21 novembre 2019 - 16:44
RIAM : juge et partie
Par: Martin Bourassa
Martin Bourassa

Martin Bourassa

La Régie intermunicipale d’Acton et des Maskoutains, la RIAM pour les intimes, ne fait pas parler d’elle souvent. Celle qui voit à assurer la coordination de la collecte des résidus domestiques, des matières recyclables et des matières organiques sur ce grand territoire fait ses petites affaires dans son coin, sans faire trop de vagues. Puisque les contrats de collecte couvrent plusieurs années, et que les activités sont bien rôdées, les affaires y coulent tel un long fleuve tranquille. Sauf qu’il commence à y avoir de la houle en surface et en coulisses.

À l’origine de cette vague de fond, on retrouve la décision de la Ville de Saint-Hyacinthe de mettre fin au contrat qui la lie à la Régie pour le traitement des matières organiques. Ce contrat de 10 ans, signé en décembre 2014, assurait à la Ville de précieuses matières pour alimenter son usine de biométhanisation. C’est pour y traiter en priorité ces résidus que les gouvernements ont accepté de verser des subventions de 53,6 M$. D’où le contrat pourtant négocié de bonne foi entre Saint-Hyacinthe et les 25 municipalités membres de la RIAM, dont Saint-Hyacinthe.

Mais la piètre qualité du contenu des bacs bruns, où les gens déversent n’importe quoi et des matières sans valeur ajoutée comme du gazon, a vite fait déchanter la Ville.
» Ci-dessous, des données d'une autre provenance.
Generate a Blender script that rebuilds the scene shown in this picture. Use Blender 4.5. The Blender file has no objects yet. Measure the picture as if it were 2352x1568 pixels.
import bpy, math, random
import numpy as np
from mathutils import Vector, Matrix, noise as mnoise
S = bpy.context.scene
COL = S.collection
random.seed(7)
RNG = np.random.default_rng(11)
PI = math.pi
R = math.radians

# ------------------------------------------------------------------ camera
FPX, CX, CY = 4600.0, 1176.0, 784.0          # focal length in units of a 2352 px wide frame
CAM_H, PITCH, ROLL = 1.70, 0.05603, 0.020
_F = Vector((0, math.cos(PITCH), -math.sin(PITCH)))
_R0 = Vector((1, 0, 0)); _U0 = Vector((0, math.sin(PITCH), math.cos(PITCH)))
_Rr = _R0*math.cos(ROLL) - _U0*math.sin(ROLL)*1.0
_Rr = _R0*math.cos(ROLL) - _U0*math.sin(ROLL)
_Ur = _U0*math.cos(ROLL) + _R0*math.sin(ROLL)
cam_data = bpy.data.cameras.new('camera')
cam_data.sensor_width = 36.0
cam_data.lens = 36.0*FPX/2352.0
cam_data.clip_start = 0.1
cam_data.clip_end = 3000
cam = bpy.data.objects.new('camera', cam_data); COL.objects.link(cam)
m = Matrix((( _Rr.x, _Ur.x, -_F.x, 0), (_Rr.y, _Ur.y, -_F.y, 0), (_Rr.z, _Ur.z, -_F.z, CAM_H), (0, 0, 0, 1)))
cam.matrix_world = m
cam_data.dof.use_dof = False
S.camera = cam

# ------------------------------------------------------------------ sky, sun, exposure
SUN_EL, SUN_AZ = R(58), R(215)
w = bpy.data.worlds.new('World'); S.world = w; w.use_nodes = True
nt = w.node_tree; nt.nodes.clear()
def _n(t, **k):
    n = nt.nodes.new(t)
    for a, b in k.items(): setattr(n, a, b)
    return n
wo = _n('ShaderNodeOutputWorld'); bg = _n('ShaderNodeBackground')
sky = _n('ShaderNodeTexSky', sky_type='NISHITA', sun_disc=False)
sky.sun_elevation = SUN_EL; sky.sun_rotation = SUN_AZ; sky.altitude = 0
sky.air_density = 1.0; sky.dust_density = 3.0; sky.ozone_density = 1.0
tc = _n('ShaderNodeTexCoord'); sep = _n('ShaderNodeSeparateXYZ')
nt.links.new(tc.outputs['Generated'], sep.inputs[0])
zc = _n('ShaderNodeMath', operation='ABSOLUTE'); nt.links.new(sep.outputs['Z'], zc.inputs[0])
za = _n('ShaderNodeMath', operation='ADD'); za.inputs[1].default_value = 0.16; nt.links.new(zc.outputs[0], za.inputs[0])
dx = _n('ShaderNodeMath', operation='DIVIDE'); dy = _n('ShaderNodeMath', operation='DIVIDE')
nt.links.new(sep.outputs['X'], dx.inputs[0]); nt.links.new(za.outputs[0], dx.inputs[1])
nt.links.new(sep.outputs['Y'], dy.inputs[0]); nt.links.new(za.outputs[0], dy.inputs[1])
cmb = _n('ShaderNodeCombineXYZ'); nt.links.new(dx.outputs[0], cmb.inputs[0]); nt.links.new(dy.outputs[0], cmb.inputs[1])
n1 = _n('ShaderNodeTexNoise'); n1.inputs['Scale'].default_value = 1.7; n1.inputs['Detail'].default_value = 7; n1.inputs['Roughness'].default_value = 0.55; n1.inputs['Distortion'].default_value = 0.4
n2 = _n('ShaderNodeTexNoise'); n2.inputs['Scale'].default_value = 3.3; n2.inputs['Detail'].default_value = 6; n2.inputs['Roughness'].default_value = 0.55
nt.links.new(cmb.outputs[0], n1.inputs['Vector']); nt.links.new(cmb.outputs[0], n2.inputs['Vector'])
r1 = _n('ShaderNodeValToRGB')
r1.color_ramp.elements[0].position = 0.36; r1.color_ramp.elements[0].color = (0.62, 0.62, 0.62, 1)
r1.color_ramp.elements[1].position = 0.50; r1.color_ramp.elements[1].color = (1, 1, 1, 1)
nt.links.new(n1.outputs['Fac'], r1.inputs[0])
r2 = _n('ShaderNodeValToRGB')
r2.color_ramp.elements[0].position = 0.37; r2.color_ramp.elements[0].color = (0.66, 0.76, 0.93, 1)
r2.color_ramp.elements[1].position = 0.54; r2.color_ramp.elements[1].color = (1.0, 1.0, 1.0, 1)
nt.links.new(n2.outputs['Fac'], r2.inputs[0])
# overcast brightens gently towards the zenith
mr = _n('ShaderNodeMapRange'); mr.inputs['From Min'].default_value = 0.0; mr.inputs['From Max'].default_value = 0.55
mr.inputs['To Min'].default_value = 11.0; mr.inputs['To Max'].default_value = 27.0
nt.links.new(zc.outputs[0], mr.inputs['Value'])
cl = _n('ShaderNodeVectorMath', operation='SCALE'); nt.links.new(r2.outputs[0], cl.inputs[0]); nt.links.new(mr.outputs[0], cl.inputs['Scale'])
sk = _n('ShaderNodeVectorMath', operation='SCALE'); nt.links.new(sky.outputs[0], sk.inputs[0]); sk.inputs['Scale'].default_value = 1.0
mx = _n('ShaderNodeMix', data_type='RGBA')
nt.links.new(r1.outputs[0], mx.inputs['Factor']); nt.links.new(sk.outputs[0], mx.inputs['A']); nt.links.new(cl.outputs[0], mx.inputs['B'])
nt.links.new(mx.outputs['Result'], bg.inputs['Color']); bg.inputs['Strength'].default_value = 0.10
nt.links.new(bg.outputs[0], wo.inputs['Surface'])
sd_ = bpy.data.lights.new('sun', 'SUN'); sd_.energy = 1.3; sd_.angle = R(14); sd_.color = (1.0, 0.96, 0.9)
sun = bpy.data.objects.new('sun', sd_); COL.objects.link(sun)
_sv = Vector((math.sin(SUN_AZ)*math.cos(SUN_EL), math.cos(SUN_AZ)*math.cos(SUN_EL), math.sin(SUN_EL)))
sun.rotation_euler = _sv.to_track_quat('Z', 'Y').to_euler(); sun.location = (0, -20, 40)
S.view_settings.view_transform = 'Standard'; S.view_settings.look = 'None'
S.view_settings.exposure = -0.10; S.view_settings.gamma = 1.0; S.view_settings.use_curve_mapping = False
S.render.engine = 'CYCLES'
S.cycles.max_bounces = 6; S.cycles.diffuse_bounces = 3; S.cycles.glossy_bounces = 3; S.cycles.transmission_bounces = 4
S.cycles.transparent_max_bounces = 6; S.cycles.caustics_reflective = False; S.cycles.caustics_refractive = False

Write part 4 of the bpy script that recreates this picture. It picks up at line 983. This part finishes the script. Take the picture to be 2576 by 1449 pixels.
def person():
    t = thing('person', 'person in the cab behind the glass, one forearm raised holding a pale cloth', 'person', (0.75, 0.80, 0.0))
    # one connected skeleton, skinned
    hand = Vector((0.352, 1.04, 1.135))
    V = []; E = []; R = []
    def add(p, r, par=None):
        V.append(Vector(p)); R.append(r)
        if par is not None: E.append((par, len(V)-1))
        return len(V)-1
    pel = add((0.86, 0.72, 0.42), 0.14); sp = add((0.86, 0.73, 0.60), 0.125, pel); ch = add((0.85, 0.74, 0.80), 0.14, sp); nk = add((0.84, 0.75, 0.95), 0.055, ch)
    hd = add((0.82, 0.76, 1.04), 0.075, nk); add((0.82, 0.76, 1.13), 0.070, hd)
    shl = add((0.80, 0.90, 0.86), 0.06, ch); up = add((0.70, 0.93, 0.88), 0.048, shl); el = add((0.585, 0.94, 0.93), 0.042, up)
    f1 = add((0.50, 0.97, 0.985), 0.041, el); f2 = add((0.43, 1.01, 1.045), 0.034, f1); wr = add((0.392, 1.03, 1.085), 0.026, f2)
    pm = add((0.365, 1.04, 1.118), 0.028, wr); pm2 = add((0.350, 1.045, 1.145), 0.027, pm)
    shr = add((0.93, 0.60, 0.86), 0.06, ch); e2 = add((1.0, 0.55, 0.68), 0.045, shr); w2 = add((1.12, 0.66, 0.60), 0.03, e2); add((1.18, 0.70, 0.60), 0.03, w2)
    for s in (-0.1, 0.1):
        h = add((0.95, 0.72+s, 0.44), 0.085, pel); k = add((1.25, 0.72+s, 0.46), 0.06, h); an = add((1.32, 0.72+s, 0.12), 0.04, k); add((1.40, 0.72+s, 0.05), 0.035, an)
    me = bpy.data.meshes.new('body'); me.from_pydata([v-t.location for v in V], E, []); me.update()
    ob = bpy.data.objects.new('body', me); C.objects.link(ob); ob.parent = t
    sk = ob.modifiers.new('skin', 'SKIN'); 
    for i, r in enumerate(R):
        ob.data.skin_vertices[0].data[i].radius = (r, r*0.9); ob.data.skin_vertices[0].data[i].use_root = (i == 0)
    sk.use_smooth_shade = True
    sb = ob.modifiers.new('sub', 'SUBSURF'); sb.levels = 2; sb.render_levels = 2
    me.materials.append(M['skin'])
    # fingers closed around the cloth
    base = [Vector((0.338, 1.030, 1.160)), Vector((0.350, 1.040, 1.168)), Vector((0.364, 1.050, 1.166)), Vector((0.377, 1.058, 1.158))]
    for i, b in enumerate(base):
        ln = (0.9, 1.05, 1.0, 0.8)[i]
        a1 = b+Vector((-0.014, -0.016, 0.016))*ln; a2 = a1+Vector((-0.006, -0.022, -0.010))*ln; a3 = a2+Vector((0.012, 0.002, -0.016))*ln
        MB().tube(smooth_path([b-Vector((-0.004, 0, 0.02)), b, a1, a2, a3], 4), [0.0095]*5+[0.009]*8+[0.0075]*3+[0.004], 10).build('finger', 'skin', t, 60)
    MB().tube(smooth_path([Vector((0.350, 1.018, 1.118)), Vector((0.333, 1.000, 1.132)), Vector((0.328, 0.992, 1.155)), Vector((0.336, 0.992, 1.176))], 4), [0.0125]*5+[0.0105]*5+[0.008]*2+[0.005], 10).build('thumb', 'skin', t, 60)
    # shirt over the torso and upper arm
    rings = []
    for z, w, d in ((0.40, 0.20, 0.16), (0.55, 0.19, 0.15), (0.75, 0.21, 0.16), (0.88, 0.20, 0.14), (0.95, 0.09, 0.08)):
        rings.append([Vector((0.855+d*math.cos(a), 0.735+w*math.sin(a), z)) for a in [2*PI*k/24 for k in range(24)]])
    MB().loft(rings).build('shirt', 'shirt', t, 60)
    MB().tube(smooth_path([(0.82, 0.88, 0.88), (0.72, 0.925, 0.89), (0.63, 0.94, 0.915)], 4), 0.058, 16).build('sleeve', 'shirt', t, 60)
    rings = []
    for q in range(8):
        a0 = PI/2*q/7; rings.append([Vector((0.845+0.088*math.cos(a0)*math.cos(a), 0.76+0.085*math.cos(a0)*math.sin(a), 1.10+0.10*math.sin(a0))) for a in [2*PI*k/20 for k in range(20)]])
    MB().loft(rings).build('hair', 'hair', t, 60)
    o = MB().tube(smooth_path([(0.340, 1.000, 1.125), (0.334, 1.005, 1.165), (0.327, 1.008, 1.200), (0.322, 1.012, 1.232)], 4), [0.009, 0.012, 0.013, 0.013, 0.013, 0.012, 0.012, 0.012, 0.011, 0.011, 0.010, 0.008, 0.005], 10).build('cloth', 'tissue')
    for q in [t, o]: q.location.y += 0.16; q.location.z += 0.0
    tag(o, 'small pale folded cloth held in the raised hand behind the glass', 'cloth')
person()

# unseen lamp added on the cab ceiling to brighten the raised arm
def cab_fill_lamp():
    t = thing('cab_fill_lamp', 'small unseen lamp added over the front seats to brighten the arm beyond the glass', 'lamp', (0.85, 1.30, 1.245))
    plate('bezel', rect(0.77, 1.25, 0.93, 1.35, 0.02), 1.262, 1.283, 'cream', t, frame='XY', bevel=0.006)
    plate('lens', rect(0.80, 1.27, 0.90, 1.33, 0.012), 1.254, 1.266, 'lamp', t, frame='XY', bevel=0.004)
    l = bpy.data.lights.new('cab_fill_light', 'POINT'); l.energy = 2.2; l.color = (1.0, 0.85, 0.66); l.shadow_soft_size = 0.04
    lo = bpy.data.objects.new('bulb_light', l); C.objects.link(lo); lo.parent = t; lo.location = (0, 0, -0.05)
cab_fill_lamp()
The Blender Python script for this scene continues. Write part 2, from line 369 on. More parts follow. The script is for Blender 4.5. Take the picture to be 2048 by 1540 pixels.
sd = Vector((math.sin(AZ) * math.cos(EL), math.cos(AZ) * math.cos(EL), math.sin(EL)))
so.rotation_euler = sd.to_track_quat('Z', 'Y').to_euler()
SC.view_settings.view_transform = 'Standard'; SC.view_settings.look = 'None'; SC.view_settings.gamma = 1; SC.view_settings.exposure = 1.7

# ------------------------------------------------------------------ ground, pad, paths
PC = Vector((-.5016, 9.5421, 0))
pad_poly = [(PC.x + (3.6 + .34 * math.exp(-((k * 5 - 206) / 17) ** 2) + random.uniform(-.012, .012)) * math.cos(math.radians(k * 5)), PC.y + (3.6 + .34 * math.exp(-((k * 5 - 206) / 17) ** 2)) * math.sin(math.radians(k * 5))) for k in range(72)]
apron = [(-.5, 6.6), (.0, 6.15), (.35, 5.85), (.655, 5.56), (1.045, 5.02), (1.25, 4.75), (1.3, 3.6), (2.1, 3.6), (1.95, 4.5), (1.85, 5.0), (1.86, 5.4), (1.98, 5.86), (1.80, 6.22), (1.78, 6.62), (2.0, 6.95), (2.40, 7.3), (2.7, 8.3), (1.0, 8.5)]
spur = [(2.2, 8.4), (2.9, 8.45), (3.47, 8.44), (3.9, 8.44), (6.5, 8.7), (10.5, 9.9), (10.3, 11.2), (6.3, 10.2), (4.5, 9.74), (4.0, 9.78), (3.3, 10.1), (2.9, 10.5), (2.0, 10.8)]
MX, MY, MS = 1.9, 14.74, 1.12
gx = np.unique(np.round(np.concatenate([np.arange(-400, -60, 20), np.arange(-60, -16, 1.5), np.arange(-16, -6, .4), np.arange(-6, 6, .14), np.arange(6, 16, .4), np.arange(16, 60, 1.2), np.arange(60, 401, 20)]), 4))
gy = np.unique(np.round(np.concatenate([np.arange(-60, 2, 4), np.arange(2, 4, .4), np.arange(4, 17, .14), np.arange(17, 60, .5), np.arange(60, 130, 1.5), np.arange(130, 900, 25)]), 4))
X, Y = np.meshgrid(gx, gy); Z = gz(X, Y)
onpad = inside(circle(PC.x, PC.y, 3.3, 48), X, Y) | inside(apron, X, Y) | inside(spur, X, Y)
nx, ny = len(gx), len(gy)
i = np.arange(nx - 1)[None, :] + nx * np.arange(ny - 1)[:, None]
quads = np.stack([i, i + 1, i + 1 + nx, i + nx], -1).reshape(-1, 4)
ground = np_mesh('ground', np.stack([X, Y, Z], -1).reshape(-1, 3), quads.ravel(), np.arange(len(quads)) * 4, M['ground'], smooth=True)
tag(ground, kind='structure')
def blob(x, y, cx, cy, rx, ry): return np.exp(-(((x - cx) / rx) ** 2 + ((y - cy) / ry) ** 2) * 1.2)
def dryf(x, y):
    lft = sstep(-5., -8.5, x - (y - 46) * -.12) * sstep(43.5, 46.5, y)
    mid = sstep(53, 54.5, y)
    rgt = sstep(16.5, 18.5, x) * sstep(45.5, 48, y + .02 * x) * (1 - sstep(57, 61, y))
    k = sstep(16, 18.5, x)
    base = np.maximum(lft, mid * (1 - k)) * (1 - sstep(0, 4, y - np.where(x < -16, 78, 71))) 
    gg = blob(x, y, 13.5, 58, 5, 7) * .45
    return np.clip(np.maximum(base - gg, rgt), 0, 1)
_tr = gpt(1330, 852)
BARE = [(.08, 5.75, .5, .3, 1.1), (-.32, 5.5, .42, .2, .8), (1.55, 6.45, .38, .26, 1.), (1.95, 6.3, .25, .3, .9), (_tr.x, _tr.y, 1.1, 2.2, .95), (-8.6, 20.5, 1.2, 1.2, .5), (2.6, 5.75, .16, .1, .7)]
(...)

Elle a donc décidé de détourner à grands frais toutes les matières organiques vers un site de compostage. Elle paie donc deux fois pour assurer le traitement des bacs bruns. Comme membre principal de la Régie, puis comme fournisseur qui doit payer pour son incapacité à traiter dans son usine les matières organiques.

Cette situation soulevait l’ire de l’ex-conseiller municipal Alain Leclerc. Il aura fallu longtemps au reste du conseil pour se rendre à ses arguments et tenter de briser ce contrat.

C’est là que tout devient trouble. Voici quelques bizarreries : la Ville de Saint-Hyacinthe pouvait-elle décider de mettre fin au contrat dès l’an prochain, quatre ans avant l’échéance, sans une résolution formelle de son conseil? N’était-elle pas tenue de soumettre ce litige potentiel à un comité d’arbitrage, comme stipulé dans son contrat avec la RIAM?

Plus particulier encore, la Ville de Saint-Hyacinthe peut-elle d’un côté décider de rompre ce contrat et de l’autre voter sur ce dossier avec son vote prépondérant à la table de la RIAM? N’est-elle pas en conflit d’intérêts en étant à la fois juge et partie?

Il y a beaucoup d’aspects légaux à éclaircir. J’ose croire que l’apport du directeur général Réjean Pion est pertinent, lui qui est avocat de formation. Mais comme il est aussi un ancien conseiller de la Ville de Saint-Hyacinthe, il doit naviguer à vue et montrer qu’il a les intérêts de toutes les municipalités membres à cœur. Bref, qu’il n’est le pion de personne. On s’entend que le contrat actuel était tout à l’avantage de la RIAM pour encore cinq ans puisque le contrat fera grimper les coûts liés aux seuls bacs bruns d’environ 450 000 $ en 2020.

Après? Il faudra attendre le résultat d’un nouvel appel d’offres.

Mais en permettant à la Ville de Saint-Hyacinthe de le renégocier à la hausse pour un an et de se sortir de ce bourbier quatre ans avant l’échéance, c’est toute une fleur que la RIAM fait à Saint-Hyacinthe.